Kedilerin kendini sevdirmek isteyince insana sürtünmesi gibi yanağımı gezdirdim zeytin ağacımın gövdesinde.

“Üzme kendini,” dedi, kederimden düşen damlayı içine çekerken. “Senin ataların değil miydi, eceli gelen it cami duvarına… diyen?” Doğru diyordu atalarım. Eceli gelip geçeli çok olmuştu bu kıymet bilmez güruhun ama ha deyince de gelivermiyordu işte ecelleri.

“Üzülme, çünkü her şeyin olağan bir akışı ve bedeli vardır.” Akışı anlamıştım. Fakat bedel sözcüğünü anlamamıştım. Öğrenecek çok şeyim vardı elbette.

Doğallığı bozan tek unsurun insanoğlu olduğunu ve doğanın gözünde insanın çocuk, genç ya da yaşlı diye kategorize edilmediğini biliyordum. Masum çocuklar geçti gözümün önünden, cız etti içim.

Masum olan yalnızca çocuklar değildi ki! Ağaçlar, hayvanlar, nehirler, dağlar… İnsanın bir bir tükettiği, yok ettiği her zerre. Şimdi de bin yıllık zeytin ağaçları…

“Üzülme diyorum çünkü olacaksa olacaktır.” İtiraz etmek geldi içimden. Yanağımı çektim gövdesinden. Böylesi bir kabulleniş bilgeliği için gelmemiştim ben. Bir şey yapmalı, kendimizi ağaçlara zincirlemeli, ayak diremeli gerekirse ölmeliydik ama vermemeliydik kocamışlarımızı, koca bilgelerimizi.

“Vatan için ölenleri çok gördü bu topraklar. Oysa uğruna ölünecek değer; uyanış.” Oysa hiç uyanmadık biz. Çünkü hiç uyanmak için ölmedik. Ölmeden uyanılmaz mıydı acaba? Hani bir sözcük, bir cümle, bir inanış; işte öyle bir şey olsa ve farkına varsa insan…

“Farkına varmak için fark etmek gerekir. Kör ve sağır olanların yönettiği dünyanın içindeyiz. Yönetilmek arzusundan vazgeçmediğiniz sürece, erki eline geçiren kırar, döker, yağmalar.”   

 Yönetilmekten vazgeçmediğiniz sürece deyivermişti. Öyle ya, neden yönetilsindi insanlar. Neden bir tek canavarın, ateş saçan ağzının iki dudağı arasında olsundu karar. Neden zeytinliklerin sahibi köylülerin söz hakkı olmasındı?

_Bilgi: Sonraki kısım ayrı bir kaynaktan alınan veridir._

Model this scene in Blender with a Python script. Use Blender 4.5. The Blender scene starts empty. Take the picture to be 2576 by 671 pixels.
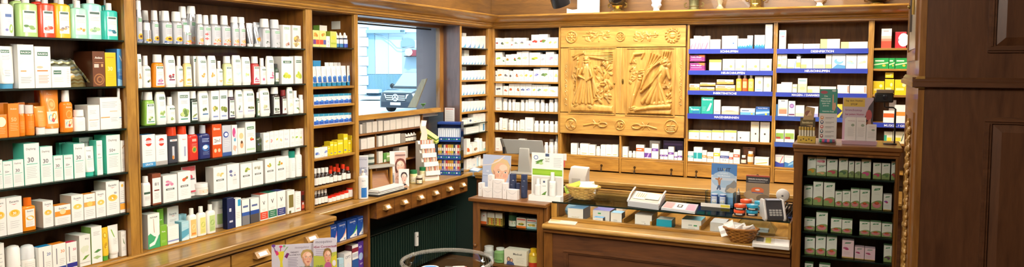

“Sahip mi dedin?” Duyduğum son cümlesi buydu. Sustu. Kazara çıkmıştı ağzımdan. “Mal da yalan, mülk de yalan, var biraz da sen oyalan” diyen Yunus’un öğretisi çıkıvermişti aklımdan. İnsanca düşünüyordum, aşağılıktım o an. Utandım…

Dertleşmek için gittiğim yerden sopa yemiş gibi dönüyordum. Doğayı anlamayan insanın çok sopa yemesi gerekiyordu kesin.

Kimse kimseye ait değildi ve hiçbir varlık sahiplenilemezdi. Öyleyse sahibi olmadığın ağaçları talan edemezsin! Değil yerlerinden etmek, köklerini incitmek, yaprağını koparırken izin istemelisin. Değil mi ki senin pis karnını doyuruyor, en azından onun hatırına dokunmamalısın!